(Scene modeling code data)
◆ ◆ ◆
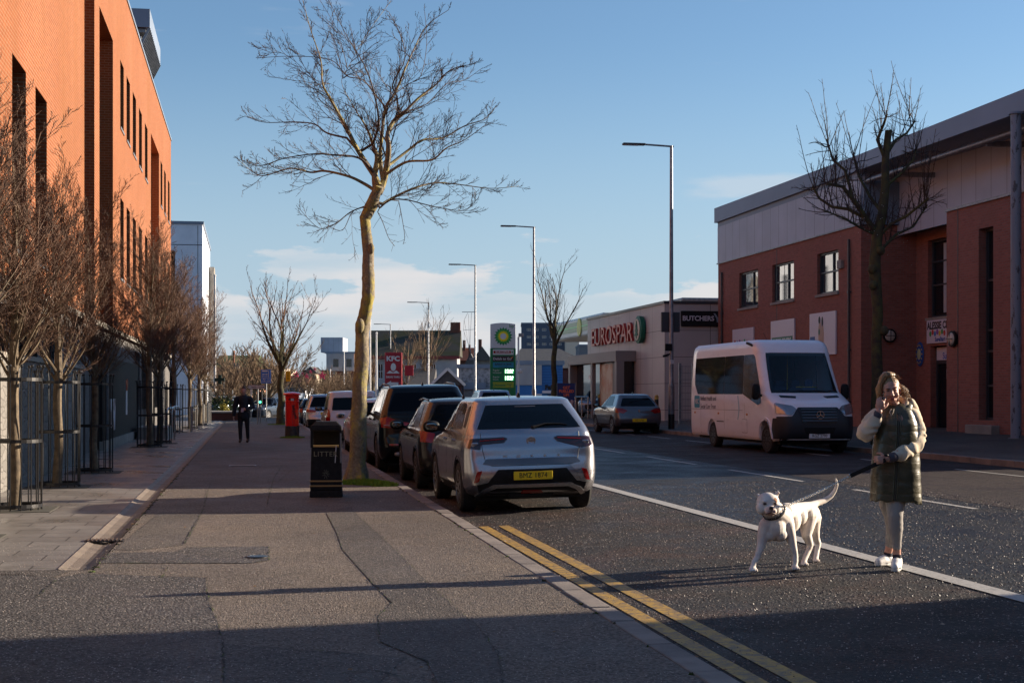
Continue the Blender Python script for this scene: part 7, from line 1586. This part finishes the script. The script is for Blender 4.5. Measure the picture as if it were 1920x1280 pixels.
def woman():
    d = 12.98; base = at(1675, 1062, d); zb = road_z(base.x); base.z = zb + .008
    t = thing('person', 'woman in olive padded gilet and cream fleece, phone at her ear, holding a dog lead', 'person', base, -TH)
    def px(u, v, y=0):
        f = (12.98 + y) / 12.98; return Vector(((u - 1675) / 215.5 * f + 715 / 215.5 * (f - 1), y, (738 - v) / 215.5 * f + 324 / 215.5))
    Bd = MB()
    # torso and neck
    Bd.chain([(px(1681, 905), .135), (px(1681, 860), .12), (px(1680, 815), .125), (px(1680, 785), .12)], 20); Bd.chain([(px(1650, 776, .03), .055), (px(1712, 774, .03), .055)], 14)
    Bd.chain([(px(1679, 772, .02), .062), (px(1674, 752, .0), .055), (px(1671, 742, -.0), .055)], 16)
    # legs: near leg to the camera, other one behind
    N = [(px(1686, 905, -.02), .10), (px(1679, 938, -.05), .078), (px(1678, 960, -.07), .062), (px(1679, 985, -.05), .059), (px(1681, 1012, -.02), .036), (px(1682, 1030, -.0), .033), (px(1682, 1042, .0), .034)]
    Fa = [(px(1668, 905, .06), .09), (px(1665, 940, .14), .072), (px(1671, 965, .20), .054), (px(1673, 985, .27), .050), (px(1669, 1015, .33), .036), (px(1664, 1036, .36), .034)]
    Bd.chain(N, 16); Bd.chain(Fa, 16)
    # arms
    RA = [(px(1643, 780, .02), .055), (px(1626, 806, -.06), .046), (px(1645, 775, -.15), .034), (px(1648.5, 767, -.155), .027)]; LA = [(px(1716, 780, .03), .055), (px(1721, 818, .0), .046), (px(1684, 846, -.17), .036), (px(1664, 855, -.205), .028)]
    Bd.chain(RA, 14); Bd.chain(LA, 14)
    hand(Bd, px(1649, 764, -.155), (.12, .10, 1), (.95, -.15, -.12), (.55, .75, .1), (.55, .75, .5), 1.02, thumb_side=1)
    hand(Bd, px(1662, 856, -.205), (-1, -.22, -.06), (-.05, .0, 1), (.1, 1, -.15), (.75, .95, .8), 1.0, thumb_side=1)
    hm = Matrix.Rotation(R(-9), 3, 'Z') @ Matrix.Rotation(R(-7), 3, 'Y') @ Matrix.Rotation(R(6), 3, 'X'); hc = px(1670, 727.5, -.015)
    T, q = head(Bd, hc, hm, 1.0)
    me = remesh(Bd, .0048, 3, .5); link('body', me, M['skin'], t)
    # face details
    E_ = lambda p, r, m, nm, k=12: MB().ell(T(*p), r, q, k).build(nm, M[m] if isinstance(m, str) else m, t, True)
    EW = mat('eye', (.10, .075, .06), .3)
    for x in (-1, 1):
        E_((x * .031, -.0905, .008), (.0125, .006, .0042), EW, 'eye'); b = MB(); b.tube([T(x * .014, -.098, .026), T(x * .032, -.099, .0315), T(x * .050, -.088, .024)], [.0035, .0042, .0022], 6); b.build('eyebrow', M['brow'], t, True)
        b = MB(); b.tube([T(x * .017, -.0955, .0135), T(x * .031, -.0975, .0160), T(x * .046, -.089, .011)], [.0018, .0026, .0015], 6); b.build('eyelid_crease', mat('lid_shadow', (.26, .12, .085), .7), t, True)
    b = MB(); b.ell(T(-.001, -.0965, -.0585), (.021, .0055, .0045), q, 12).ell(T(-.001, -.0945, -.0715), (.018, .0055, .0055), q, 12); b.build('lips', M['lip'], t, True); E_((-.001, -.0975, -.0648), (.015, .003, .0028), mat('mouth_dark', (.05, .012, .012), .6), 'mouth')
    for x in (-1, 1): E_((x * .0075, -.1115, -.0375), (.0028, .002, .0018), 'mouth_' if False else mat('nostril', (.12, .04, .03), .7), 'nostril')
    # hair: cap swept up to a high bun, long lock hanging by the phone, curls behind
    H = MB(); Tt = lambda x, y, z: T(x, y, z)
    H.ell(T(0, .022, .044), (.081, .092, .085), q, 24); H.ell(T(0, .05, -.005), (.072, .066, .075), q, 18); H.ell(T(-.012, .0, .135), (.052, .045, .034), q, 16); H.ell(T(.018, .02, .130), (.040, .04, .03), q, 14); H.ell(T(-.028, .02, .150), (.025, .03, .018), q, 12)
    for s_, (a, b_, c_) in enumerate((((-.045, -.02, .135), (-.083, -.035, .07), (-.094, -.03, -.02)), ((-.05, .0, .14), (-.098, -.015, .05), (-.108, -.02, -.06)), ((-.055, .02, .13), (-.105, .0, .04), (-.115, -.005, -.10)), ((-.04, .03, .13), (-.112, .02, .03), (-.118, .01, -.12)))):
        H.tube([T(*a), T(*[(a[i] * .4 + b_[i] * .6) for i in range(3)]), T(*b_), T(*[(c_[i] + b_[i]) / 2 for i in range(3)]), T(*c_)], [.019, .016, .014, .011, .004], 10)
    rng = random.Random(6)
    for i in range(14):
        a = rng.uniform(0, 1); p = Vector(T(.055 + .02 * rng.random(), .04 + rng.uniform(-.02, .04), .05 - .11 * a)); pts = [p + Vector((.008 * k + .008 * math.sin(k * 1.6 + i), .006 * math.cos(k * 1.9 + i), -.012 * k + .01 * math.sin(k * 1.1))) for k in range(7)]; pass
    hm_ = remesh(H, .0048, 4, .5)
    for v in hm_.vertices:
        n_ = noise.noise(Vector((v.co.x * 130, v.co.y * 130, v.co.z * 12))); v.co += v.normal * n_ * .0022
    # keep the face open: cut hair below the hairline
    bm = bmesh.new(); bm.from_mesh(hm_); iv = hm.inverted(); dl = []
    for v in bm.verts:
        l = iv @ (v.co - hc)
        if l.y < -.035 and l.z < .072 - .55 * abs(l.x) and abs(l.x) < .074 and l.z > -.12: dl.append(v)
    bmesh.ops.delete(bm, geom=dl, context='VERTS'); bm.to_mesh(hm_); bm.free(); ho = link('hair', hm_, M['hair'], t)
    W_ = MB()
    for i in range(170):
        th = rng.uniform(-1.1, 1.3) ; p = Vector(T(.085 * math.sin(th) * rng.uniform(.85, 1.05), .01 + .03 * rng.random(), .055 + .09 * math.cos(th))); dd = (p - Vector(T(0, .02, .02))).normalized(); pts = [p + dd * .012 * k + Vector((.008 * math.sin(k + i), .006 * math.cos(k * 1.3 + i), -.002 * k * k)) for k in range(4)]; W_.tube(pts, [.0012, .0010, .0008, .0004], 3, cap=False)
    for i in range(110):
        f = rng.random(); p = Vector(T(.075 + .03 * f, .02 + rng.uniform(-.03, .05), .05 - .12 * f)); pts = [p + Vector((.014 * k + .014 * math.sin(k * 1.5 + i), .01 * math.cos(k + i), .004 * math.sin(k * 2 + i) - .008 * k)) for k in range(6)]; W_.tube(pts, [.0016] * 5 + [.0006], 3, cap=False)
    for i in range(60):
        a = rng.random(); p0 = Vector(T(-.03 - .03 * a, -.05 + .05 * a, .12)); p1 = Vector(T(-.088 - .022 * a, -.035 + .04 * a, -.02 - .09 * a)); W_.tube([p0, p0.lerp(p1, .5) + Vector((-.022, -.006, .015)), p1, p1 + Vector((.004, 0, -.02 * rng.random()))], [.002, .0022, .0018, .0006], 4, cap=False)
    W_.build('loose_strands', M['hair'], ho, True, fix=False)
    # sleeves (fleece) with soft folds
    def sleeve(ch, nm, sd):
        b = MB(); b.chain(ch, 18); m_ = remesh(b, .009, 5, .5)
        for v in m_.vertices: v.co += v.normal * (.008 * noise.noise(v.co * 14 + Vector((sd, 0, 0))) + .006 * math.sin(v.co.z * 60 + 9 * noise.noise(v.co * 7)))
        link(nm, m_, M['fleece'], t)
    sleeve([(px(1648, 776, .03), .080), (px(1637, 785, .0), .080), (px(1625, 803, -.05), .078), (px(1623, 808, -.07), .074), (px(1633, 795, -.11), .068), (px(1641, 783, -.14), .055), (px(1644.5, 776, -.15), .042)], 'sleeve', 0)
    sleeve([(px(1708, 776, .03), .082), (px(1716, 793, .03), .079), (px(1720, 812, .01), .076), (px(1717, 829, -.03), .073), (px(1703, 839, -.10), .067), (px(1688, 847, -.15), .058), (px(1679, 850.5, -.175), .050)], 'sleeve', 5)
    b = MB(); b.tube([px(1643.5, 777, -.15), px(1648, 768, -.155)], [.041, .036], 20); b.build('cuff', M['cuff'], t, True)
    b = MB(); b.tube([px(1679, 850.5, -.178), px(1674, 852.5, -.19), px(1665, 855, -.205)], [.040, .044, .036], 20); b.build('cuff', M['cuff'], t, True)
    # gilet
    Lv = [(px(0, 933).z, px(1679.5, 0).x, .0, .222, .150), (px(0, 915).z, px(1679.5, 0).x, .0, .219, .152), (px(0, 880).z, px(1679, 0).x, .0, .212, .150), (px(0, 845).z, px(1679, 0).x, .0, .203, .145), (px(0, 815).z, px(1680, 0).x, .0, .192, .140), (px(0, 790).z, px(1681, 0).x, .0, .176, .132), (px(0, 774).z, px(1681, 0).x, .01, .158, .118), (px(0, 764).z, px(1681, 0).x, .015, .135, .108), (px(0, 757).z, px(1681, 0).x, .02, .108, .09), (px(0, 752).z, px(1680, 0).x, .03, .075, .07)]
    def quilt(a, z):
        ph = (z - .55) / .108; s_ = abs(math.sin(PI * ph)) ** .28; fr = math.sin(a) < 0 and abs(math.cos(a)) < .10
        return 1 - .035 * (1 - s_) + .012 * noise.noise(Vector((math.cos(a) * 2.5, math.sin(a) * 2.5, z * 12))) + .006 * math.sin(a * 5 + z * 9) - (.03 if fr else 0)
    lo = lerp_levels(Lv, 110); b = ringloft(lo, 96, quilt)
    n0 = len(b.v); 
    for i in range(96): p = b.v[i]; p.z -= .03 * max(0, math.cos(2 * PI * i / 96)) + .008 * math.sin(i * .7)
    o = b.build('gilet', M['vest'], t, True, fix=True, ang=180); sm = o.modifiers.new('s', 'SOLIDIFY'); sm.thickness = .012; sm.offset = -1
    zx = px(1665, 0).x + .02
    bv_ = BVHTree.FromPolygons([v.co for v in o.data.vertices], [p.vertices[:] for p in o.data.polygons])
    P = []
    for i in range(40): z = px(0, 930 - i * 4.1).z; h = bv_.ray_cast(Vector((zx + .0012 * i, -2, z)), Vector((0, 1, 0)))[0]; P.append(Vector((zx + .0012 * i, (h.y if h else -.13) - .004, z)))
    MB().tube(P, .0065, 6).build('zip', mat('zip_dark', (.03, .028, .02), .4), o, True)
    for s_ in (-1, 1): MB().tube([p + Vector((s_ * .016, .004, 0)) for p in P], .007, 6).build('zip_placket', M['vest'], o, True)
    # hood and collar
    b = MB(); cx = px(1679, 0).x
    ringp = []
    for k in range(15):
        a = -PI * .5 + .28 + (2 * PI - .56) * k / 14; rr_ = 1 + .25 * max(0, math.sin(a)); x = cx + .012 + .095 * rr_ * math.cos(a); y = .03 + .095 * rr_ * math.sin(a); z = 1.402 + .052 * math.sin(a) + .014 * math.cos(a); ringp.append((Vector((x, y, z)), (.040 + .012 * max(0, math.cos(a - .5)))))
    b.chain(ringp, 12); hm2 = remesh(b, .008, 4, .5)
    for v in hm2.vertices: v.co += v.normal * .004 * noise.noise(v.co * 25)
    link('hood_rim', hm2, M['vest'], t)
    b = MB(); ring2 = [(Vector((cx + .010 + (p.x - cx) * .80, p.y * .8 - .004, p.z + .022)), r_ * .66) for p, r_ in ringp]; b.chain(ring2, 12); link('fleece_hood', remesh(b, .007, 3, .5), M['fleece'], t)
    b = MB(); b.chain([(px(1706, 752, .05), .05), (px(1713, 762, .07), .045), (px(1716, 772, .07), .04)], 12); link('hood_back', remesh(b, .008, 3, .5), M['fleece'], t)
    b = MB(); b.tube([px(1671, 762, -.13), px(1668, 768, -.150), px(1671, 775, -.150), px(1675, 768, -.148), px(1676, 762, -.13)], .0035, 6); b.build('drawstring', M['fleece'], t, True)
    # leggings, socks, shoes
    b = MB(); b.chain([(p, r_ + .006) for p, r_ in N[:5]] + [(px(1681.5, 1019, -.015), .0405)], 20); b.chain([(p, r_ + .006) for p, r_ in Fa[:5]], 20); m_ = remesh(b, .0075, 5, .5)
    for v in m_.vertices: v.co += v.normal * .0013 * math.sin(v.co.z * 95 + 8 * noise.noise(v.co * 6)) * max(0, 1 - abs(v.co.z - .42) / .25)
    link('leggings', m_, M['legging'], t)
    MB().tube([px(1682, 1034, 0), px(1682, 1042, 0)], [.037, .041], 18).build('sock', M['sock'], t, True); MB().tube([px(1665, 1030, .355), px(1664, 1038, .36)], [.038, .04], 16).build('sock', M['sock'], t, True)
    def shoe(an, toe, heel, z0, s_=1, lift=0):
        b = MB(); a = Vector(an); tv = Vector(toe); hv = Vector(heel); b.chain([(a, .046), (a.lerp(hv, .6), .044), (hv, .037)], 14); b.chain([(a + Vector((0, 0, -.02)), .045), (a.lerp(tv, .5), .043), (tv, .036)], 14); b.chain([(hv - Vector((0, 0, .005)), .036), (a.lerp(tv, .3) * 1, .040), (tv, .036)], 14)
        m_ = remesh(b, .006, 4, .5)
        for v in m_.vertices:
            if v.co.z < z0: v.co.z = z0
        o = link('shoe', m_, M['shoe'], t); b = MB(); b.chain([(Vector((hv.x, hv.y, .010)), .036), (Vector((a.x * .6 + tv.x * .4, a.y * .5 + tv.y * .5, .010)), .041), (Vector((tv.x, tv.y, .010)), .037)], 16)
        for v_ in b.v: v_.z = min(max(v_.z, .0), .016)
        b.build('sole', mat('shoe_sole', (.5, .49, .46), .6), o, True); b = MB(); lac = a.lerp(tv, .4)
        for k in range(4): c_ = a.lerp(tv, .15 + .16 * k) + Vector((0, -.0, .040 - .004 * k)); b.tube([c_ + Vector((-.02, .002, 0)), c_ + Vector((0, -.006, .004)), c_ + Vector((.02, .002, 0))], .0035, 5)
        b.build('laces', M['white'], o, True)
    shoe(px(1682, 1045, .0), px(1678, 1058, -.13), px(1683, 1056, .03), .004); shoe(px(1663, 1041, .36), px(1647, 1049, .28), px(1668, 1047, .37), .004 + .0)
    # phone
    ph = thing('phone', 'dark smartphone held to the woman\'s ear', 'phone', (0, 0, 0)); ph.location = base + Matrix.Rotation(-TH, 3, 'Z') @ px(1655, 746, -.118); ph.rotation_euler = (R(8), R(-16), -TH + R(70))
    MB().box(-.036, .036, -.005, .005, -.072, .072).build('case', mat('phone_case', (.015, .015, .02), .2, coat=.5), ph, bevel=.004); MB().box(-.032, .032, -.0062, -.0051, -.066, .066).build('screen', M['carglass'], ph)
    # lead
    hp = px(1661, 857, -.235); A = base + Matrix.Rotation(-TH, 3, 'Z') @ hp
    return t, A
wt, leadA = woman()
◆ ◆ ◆
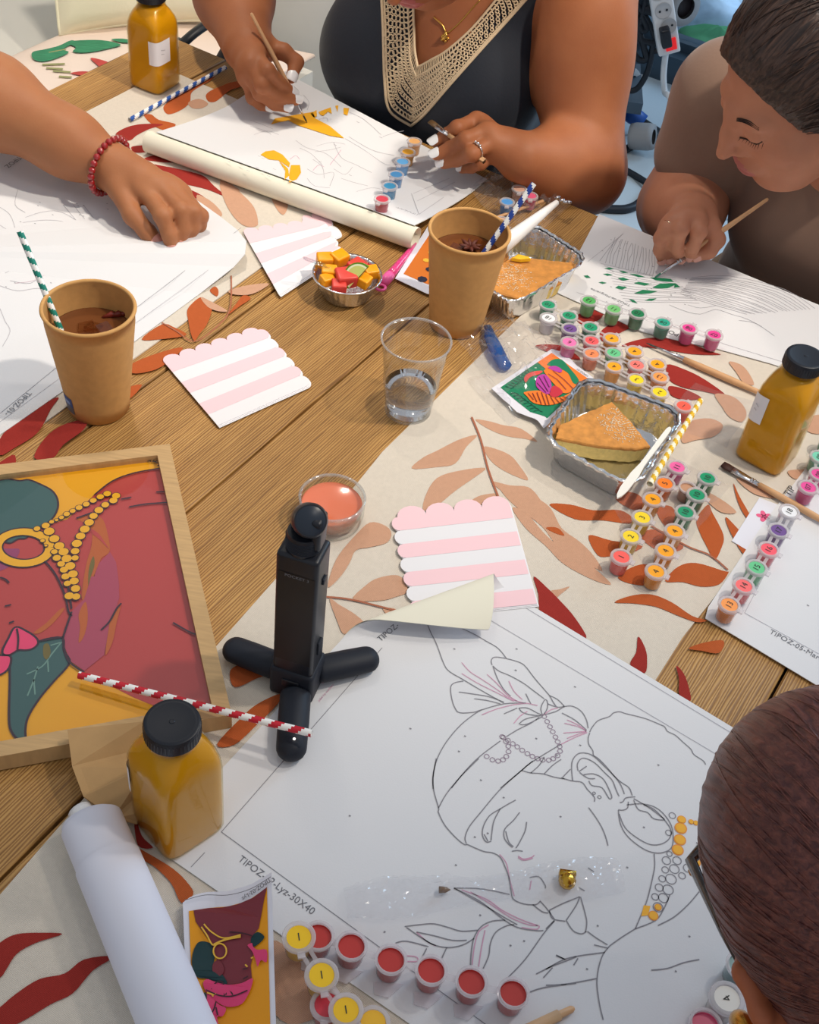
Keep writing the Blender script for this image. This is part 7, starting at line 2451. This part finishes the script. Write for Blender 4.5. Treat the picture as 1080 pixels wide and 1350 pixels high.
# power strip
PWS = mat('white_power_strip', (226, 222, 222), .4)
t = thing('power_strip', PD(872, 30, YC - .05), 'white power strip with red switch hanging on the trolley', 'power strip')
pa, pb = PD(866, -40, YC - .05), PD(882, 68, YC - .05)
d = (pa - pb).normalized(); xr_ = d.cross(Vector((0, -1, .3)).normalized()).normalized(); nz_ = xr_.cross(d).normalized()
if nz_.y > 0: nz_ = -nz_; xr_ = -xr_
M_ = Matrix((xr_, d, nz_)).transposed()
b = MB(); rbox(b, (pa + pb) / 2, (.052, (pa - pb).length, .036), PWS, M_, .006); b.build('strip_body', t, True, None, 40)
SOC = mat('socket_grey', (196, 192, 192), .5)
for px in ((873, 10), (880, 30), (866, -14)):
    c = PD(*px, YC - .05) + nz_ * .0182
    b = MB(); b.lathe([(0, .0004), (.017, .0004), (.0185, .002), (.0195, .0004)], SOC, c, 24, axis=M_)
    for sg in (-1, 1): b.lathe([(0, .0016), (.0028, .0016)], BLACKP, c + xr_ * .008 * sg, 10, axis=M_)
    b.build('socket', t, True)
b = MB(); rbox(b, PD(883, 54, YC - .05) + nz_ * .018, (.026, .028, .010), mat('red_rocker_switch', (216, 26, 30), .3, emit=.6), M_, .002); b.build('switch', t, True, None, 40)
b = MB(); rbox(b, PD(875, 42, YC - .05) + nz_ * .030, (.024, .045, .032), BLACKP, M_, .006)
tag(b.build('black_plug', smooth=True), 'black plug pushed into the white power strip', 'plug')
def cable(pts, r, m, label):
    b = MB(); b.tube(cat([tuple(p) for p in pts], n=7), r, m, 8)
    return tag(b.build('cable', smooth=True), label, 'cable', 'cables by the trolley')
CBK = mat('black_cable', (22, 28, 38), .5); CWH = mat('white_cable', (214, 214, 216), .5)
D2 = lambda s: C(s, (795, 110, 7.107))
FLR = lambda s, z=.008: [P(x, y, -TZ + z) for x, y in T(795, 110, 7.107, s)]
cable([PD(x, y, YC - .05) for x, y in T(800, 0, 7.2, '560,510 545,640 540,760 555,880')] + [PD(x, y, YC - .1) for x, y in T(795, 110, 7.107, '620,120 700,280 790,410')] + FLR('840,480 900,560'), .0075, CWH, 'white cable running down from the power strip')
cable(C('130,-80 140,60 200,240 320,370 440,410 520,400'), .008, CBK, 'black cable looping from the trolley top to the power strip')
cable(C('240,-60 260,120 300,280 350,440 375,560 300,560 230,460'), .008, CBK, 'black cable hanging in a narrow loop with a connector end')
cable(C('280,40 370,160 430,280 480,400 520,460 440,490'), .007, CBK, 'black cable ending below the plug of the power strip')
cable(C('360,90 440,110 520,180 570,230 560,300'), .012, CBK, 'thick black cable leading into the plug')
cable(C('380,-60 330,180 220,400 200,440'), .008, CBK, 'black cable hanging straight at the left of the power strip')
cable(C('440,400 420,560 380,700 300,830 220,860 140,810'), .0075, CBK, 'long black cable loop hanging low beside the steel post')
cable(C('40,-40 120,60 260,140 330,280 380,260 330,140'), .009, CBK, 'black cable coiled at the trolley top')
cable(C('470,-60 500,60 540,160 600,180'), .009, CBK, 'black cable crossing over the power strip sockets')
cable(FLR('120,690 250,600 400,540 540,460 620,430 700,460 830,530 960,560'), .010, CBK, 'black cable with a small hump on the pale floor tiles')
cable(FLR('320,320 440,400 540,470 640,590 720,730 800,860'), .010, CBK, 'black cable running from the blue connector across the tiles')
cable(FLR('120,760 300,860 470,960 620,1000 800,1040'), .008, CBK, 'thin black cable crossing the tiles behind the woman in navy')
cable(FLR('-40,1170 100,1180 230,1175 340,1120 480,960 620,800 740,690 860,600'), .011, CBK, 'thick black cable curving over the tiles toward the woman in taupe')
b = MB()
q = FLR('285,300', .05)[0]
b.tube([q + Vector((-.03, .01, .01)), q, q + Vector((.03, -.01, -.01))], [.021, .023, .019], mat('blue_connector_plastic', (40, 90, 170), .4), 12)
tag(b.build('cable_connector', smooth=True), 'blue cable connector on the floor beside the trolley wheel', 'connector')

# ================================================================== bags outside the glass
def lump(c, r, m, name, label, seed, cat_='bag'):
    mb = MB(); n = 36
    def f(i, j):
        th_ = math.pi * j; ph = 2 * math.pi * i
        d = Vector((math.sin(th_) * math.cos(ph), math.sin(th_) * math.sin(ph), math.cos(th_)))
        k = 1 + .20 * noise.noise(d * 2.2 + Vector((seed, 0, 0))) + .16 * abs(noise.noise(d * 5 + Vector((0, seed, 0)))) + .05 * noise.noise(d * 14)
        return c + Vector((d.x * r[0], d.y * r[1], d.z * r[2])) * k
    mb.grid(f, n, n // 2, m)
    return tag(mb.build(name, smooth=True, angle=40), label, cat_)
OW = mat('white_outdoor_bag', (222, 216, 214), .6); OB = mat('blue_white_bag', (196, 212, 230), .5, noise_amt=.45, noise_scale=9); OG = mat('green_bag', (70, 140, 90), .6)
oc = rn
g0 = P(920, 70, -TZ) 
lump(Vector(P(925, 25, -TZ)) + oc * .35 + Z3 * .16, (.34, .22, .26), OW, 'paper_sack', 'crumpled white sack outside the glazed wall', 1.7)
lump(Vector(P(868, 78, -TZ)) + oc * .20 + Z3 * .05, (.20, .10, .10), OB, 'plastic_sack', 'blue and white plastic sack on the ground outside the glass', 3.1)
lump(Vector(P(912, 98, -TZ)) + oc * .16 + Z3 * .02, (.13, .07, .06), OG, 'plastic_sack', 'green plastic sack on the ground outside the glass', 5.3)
◆ ◆ ◆
Pick each line holding the word "This" out of the data and copy it.

### Completed exercise
Continue the Blender Python script for this scene: part 7, from line 1586. This part finishes the script. The script is for Blender 4.5. Measure the picture as if it were 1920x1280 pixels.
Keep writing the Blender script for this image. This is part 7, starting at line 2451. This part finishes the script. Write for Blender 4.5. Treat the picture as 1080 pixels wide and 1350 pixels high.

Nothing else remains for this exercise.